Human Impact and Sustainable Management

• Human Modifications

  • Amazon: Drains $5.5\,\text{million}\ km^2$. In $50$ years, nearly $20\,\%$ has been destroyed for cattle ranching, soy farming, and mining (Carajás iron-ore mine has $7.2$ billion tonnes). Infrastructure like the Tucuruí dam or the $900\,km$ railway to São Luis contributes to loss.

  • Desertification: In the Sahel, rapid population growth ($3\,\%$ annual increase) leads to overgrazing and overcultivation, resulting in soil fertility loss and gully erosion.

• Renewable Energy Case Study: Gwynt y Môr

  • Offshore wind farm $13\,km$ from North Wales coast. Cost $\pounds 2$ billion; features $160$ turbines ($150\,m$ high).

  • Benefits: Supplies $400,000$ households ($30\,\%$ of Welsh homes); prevents $1.7$ million tonnes of $CO_2$ release annually; created $100$ maintenance jobs.

  • Objections: Visual impact on Snowdonia National Park ("visual eyesore"); potential harm to migrating birds.

• Sustainable Management Solutions

  • Agro-forestry: Growing trees and crops together (e.g., in the Amazon or Sahel).

  • Forest Reserves: Protecting core areas (e.g., Alto Maués National Park, Brazil) with buffer zones around them.

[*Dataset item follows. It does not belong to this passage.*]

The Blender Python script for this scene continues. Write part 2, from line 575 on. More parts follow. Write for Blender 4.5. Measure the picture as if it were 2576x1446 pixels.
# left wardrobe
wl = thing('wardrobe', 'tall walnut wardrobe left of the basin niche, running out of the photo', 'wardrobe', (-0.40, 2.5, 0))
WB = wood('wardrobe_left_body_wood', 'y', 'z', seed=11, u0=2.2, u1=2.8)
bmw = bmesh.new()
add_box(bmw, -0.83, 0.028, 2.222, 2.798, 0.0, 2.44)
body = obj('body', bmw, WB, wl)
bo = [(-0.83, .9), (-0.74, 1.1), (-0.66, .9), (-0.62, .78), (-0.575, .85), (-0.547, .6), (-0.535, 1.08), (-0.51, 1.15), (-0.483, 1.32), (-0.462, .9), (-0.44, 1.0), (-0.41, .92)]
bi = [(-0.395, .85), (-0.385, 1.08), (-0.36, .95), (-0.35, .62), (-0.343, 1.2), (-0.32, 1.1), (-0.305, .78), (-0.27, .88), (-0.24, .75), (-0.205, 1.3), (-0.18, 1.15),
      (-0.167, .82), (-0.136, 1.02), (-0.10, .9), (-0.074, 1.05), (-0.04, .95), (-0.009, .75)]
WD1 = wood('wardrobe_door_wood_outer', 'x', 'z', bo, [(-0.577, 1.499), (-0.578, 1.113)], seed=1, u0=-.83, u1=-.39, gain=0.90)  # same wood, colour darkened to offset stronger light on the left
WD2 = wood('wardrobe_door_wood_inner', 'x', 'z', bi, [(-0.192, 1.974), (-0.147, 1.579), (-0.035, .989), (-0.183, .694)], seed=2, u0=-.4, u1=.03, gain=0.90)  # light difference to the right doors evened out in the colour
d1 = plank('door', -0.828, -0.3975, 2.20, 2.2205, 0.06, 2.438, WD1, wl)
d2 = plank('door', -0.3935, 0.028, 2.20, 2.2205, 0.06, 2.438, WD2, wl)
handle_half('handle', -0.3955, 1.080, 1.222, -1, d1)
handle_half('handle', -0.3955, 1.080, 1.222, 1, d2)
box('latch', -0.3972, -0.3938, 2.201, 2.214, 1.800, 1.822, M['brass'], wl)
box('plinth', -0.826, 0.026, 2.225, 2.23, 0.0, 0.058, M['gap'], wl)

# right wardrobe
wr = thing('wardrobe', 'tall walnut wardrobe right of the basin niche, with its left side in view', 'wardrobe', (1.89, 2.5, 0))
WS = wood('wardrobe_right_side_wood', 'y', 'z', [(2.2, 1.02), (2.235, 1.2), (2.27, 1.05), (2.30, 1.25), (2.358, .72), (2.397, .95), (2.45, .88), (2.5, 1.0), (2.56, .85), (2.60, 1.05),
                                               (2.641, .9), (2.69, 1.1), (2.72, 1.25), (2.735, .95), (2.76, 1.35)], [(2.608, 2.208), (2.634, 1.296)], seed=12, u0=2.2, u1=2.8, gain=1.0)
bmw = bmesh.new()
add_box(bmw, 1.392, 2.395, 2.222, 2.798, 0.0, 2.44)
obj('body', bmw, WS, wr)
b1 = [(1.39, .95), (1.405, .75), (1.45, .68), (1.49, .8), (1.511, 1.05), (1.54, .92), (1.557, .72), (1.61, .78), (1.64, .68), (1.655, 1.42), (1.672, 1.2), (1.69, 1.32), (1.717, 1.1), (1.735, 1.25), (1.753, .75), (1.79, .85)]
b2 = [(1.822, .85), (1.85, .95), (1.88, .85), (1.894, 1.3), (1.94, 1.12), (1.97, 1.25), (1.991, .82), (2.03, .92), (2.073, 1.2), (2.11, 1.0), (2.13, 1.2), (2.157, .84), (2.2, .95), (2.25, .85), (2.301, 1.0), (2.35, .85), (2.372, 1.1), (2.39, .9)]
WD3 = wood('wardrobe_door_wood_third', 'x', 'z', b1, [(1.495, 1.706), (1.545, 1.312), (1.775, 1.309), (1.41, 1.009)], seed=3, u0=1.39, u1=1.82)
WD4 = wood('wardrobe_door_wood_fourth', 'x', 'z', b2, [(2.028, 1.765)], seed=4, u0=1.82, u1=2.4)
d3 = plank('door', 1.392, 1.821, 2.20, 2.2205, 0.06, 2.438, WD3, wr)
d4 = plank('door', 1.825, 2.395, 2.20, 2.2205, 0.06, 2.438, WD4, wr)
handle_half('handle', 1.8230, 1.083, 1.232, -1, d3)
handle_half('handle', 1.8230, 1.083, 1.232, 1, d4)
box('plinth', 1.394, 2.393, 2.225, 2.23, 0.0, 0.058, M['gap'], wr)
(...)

  • Great Green Wall: A project to plant a $15\,km$ wide, $8000\,km$ long belt of trees across Africa. In Senegal, $11$ million trees are planted and $15\,\%$ is complete.

  • Selective Logging: Removing only specific trees (FSC certified).

  • Plagioclimax: A plant community resulting from human actions (like introducing rabbits to sand dunes) that prevent a natural climax from being reached.

Sand Dune Ecosystem (Small-Scale Case Study)

• Transect: Ecosystem follows a progression from Embryo dunes (pioneer species) to Fore/Yellow dunes (marram grass) to Fixed/Grey dunes, and finally a Climax Community (birch/oak woodland).

• Human Threats: Recreation (trampling marram grass causes "blow-outs"), Economic grazing (dung enriches soil/decreases diversity), and development for tourism.

• Management: Protective fencing, boardwalks, marram planting, and sand traps.